◆ WORK INSTRUCTIONS
From the very first line of the data to the line containing "struct(bulk('ballast', V, Fa, M['stones']), 'brown", retype everything exactly, leaving the pictures behind.

◆ DATA BLOCK
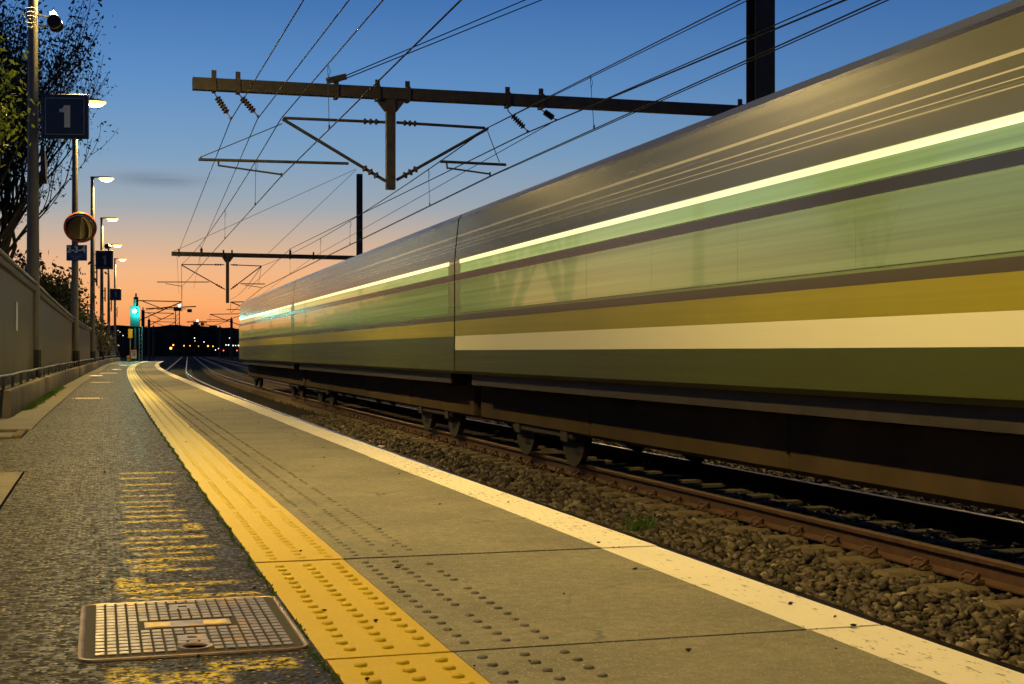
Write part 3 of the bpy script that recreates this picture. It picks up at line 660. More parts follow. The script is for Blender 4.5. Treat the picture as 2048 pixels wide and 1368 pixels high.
def scatter(n, s1, s2, l1, l2, size, name, pw=1.0, zb=-.845):
    s = s1+(s2-s1)*rng.random(n)**pw; l = rng.uniform(l1, l2, n); t = np.interp(s, S_, _th)
    c = np.stack([np.interp(s, S_, _X)+l*np.cos(t), np.interp(s, S_, _Y)+l*np.sin(t), zb+rng.uniform(-.02, .022, n)], -1)
    k = rng.integers(0, len(RV), n); V = np.array(RV)[k]; V = V*rng.uniform(.6, 1.2, (n, 1, 3))*(size*rng.uniform(.55, 1.35, n))[:, None, None]; V[:, :, 2] *= .75
    a = rng.uniform(0, 6.28, n); b_ = rng.uniform(-.5, .5, n); ca, sa, cb, sb = np.cos(a), np.sin(a), np.cos(b_), np.sin(b_)
    x, y, z = V[..., 0], V[..., 1], V[..., 2]; y, z = y*cb[:, None]-z*sb[:, None], y*sb[:, None]+z*cb[:, None]; x, y = x*ca[:, None]-y*sa[:, None], x*sa[:, None]+y*ca[:, None]
    V = np.stack([x, y, z], -1)+c[:, None, :]
    Fa = RF[None]+(np.arange(n)*12)[:, None, None]
    return V.reshape(-1, 3), Fa.reshape(-1, 3)
parts = [scatter(14000, 2.5, 13, 3.3, 5.60, .039, ''), scatter(7500, 3, 14, 5.72, 7.2, .036, '', 1, -.835), scatter(10500, 13, 34, 3.3, 5.75, .047, '', 1.2), scatter(5500, 3, 30, 7.1, 9.2, .045, '')]
V = np.concatenate([p[0] for p in parts]); off = np.cumsum([0]+[len(p[0]) for p in parts[:-1]]); Fa = np.concatenate([p[1]+o for p, o in zip(parts, off)])
struct(bulk('ballast', V, Fa, M['stones']), 'brown crushed stone ballast between the platform edge and the rails', 'stuff')

# ---------------------------------------------------------------- opposite platform with its furniture
OL = 11.45
b = MB(); b.sweep([-6]+list(np.arange(0, 100, 4)), [(OL+.12, -1.14), (17.5, -1.14), (17.5, -.09), (OL+.12, -.09)]); struct(b.build('opposite_platform', M['face']))
b = MB(); b.sweep([-6]+list(np.arange(0, 100, 4)), [(OL, -.13), (17.5, -.085), (17.5, 0), (OL+.02, 0), (OL, -.01)]); struct(b.build('opposite_platform_top', M['foot']), 'surface and coping of the opposite platform')
FX = 15.4
T = thing('palisade_fence', 'dark spiked palisade fence behind the opposite platform', 'fence', Matrix.Identity(4))
m_ = MB()
for s in np.arange(4, 60, .17): m_.box(-.03, .03, -.006, .006, .1, 1.95, frame(s, FX, 0)); 
m_.build('pales', M['dark_steel'], T)
for z in (.4, 1.65): m_ = MB(); m_.sweep(list(np.arange(4, 60.5, 2)), [(FX+.01, z-.03), (FX+.05, z-.03), (FX+.05, z+.03), (FX+.01, z+.03)]); m_.build('cross_rail', M['dark_steel'], T)
for s in np.arange(4, 60, 2.8): m_ = MB(); m_.box(.055, .13, -.05, .05, 0, 2.0, frame(s, FX, 0)); m_.build('fence_post', M['dark_steel'], T)
for s, l in ((17.2, 'lamp post with star shaped light on the right of the opposite platform'), (37, 'middle lamp post of the opposite platform'), (59, 'far lamp post of the opposite platform, its light just over the train roof')):
    lamp_post(s, 14.6, 6.3, l, -1, False, .6, .15, 'lamp posts of the opposite platform')
T = thing('bench', 'metal bench with round armrests on the opposite platform', 'bench', frame(11.5, 14.4, 0) @ Matrix.Rotation(R(-90), 4, 'Z'))
m_ = MB(); m_.box(-1.5, 1.5, -.22, .22, .43, .46, None, .01); m_.build('seat', M['steel'], T)
for i in range(5):
    x = -1.5+i*.62; m_ = MB(); m_.box(x+.08, x+.54, .20, .23, .50, .92, None, .01); m_.build('backrest', M['steel'], T)
for i in range(6):
    x = -1.5+i*.6; m_ = MB(); m_.tube([(x, -.2*math.cos(a), .46+.22*math.sin(a)) for a in np.linspace(0, math.pi, 10)], .016, 6); m_.build('armrest', M['yellow_sign'] if i == 0 else M['dark_steel'], T)
for x in (-1.1, 1.1): m_ = MB(); m_.box(x-.05, x+.05, -.15, .15, .01, .428); m_.build('leg', M['dark_steel'], T)

# ---------------------------------------------------------------- the green train
def traincoat(name, col, rough=.22, spec=.5, metal=.0, dirt=.25):
    t = NT(name); v = t.coord('UV', (.12, 8, 1)); n = t.noise(v, 1.2, 5); v2 = t.coord('UV', (1, 1, 1)); n2 = t.noise(v2, .6, 3)
    c = t.mix(t.rng(n, .35, .75, 0, dirt), col, tuple(x*.45 for x in col)); c = t.mix(t.rng(n2, .4, .7, 0, dirt), c, tuple(x*.6 for x in col))
    t.set(Base_Color=c, Roughness=t.rng(n, .3, .7, rough*.8, rough*1.25), Metallic=metal, Coat_Weight=.35, Coat_Roughness=rough*.6); t.bump(t.noise(t.coord('UV', (.5, .12, 1)), 1.0, 2), .08, .02); return t.m
M['t_olive'] = traincoat('olive green skirt paint', (.062, .074, .005), .38)
M['t_white'] = traincoat('cream painted headlight streak', (.90, .85, .56), .4, dirt=.05)  # cream paint standing in for the streak of the headlights
M['t_yellow'] = traincoat('yellow livery band', (.36, .31, .004), .4)
M['t_sill'] = traincoat('dark bronze sill band', (.085, .068, .03), .3)
M['t_green'] = traincoat('light green livery band', (.20, .27, .09), .3)
M['t_grey'] = traincoat('bronze grey upper panel', (.115, .112, .040), .24)
M['t_dark'] = traincoat('dark bronze trim', (.030, .028, .022), .25)
M['t_roof'] = traincoat('blue grey roof sheet', (.13, .15, .20), .35, metal=.5)
M['t_trim'] = traincoat('pale rain strip', (.55, .52, .36), .3)
def glow(name, col, st):
    t = NT(name); v = t.coord('UV', (.05, 5.5, 1)); n = t.noise(v, 1.2, 4); c = t.mix(t.rng(n, .3, .7), col, tuple(x*.42 for x in col))
    t.set(Base_Color=(.02, .025, .01), Roughness=.14, Emission_Color=c, Emission_Strength=st, Coat_Weight=.5); return t.m
M['t_glass'] = glow('lit tinted train window', (.22, .25, .065), 1.0)
M['t_glass2'] = glow('lit upper train window', (.38, .50, .14), 1.0)
M['t_cantrail'] = glow('glowing cantrail strip', (1.0, .96, .45), 1.9)
TL = 4.95; TC = TL+1.29
BANDS = [(-.315, 't_olive'), (.03, 't_white'), (.235, 't_yellow'), (.456, 't_sill'), (.54, 't_green'), (1.05, 't_dark'), (1.14, 't_green'), (1.30, 't_trim'), (1.335, 't_grey'), (1.50, 't_trim'), (1.508, 't_grey'), (1.545, 't_trim'), (1.552, 't_grey'), (1.60, 't_trim'), (1.612, 't_grey'), (1.69, 't_trim'), (1.715, 't_grey'), (1.93, 't_dark'), (1.965, 't_roof')]
TM = ['t_olive', 't_white', 't_yellow', 't_sill', 't_green', 't_dark', 't_trim', 't_grey', 't_roof']
hw = 1.29
side = [(-hw+.05, -.315, 0)] + [(-hw, h, TM.index(m)) for h, m in BANDS[1:] if h < 1.3] 
prof = [(-hw+.04, -.315, 0), (-hw, -.27, 0)]
for (h, m), (h2, m2_) in zip(BANDS[1:], BANDS[2:]+[(1.965, 't_roof')]):
    x = -hw+(0 if h <= 1.335 else (h-1.335)*.10)
    prof.append((x, h, TM.index(m)))
prof[-1] = (-hw+.063, 1.965, TM.index('t_roof'))
prof += [(-hw+.12, 2.04, 8), (-hw+.30, 2.11, 8), (-hw+.7, 2.15, 8)]
full = prof+[(-x, z, m) for x, z, m in prof[::-1]]
pm = [prof[i][2] for i in range(len(prof))]; pm_full = pm+[8 if i == len(prof)-1 else prof[i-1][2] for i in range(len(prof)-1, 0, -1)]+[0]
pm_full = (pm_full+[0]*50)[:len(full)]
TR = thing('commuter_train', 'long green and yellow striped commuter train filling the right of the view', 'train', Matrix.Identity(4))
def tuv(o):
    uvs(o)
    me = o.data; d = np.empty(len(me.loops)*2); me.uv_layers[0].data.foreach_get('uv', d); d = d.reshape(-1, 2); z = np.array([me.vertices[l.vertex_index].co.z for l in me.loops]); d2 = np.stack([d[:, 1], z], -1); me.uv_layers[0].data.foreach_set('uv', d2.ravel())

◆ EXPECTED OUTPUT
Write part 3 of the bpy script that recreates this picture. It picks up at line 660. More parts follow. The script is for Blender 4.5. Treat the picture as 2048 pixels wide and 1368 pixels high.
def scatter(n, s1, s2, l1, l2, size, name, pw=1.0, zb=-.845):
    s = s1+(s2-s1)*rng.random(n)**pw; l = rng.uniform(l1, l2, n); t = np.interp(s, S_, _th)
    c = np.stack([np.interp(s, S_, _X)+l*np.cos(t), np.interp(s, S_, _Y)+l*np.sin(t), zb+rng.uniform(-.02, .022, n)], -1)
    k = rng.integers(0, len(RV), n); V = np.array(RV)[k]; V = V*rng.uniform(.6, 1.2, (n, 1, 3))*(size*rng.uniform(.55, 1.35, n))[:, None, None]; V[:, :, 2] *= .75
    a = rng.uniform(0, 6.28, n); b_ = rng.uniform(-.5, .5, n); ca, sa, cb, sb = np.cos(a), np.sin(a), np.cos(b_), np.sin(b_)
    x, y, z = V[..., 0], V[..., 1], V[..., 2]; y, z = y*cb[:, None]-z*sb[:, None], y*sb[:, None]+z*cb[:, None]; x, y = x*ca[:, None]-y*sa[:, None], x*sa[:, None]+y*ca[:, None]
    V = np.stack([x, y, z], -1)+c[:, None, :]
    Fa = RF[None]+(np.arange(n)*12)[:, None, None]
    return V.reshape(-1, 3), Fa.reshape(-1, 3)
parts = [scatter(14000, 2.5, 13, 3.3, 5.60, .039, ''), scatter(7500, 3, 14, 5.72, 7.2, .036, '', 1, -.835), scatter(10500, 13, 34, 3.3, 5.75, .047, '', 1.2), scatter(5500, 3, 30, 7.1, 9.2, .045, '')]
V = np.concatenate([p[0] for p in parts]); off = np.cumsum([0]+[len(p[0]) for p in parts[:-1]]); Fa = np.concatenate([p[1]+o for p, o in zip(parts, off)])
struct(bulk('ballast', V, Fa, M['stones']), 'brown crushed stone ballast between the platform edge and the rails', 'stuff')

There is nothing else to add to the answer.